### Directive
Search the material and gather each line with "World" in it.

### Dataset section
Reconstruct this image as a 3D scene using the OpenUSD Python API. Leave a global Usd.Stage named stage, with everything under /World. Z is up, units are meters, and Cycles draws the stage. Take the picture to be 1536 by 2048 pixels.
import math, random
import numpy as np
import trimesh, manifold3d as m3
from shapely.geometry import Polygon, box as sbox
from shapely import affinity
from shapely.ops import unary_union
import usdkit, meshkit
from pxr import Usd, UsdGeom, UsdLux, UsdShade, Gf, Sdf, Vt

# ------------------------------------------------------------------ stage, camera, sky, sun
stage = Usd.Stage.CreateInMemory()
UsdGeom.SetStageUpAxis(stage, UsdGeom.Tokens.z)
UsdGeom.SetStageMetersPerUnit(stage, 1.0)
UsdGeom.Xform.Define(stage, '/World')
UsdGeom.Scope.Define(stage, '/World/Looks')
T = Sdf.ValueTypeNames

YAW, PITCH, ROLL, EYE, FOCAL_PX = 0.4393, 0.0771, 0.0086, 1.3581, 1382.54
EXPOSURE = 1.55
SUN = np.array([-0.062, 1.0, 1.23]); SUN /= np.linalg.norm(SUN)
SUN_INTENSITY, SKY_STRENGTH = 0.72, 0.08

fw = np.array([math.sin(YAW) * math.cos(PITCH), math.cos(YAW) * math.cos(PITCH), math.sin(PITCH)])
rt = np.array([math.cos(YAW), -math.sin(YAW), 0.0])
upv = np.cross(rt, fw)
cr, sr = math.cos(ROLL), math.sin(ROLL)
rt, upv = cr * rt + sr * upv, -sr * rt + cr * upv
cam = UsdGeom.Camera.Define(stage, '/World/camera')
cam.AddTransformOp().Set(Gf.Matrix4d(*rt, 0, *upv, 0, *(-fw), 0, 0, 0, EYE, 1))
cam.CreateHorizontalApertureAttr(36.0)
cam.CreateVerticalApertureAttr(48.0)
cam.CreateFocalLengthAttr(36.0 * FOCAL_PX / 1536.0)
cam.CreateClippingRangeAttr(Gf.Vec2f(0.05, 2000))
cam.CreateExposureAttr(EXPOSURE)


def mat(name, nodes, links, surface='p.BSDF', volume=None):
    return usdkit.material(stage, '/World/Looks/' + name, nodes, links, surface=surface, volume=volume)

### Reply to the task
Reconstruct this image as a 3D scene using the OpenUSD Python API. Leave a global Usd.Stage named stage, with everything under /World. Z is up, units are meters, and Cycles draws the stage. Take the picture to be 1536 by 2048 pixels.
UsdGeom.Xform.Define(stage, '/World')
UsdGeom.Scope.Define(stage, '/World/Looks')
cam = UsdGeom.Camera.Define(stage, '/World/camera')
    return usdkit.material(stage, '/World/Looks/' + name, nodes, links, surface=surface, volume=volume)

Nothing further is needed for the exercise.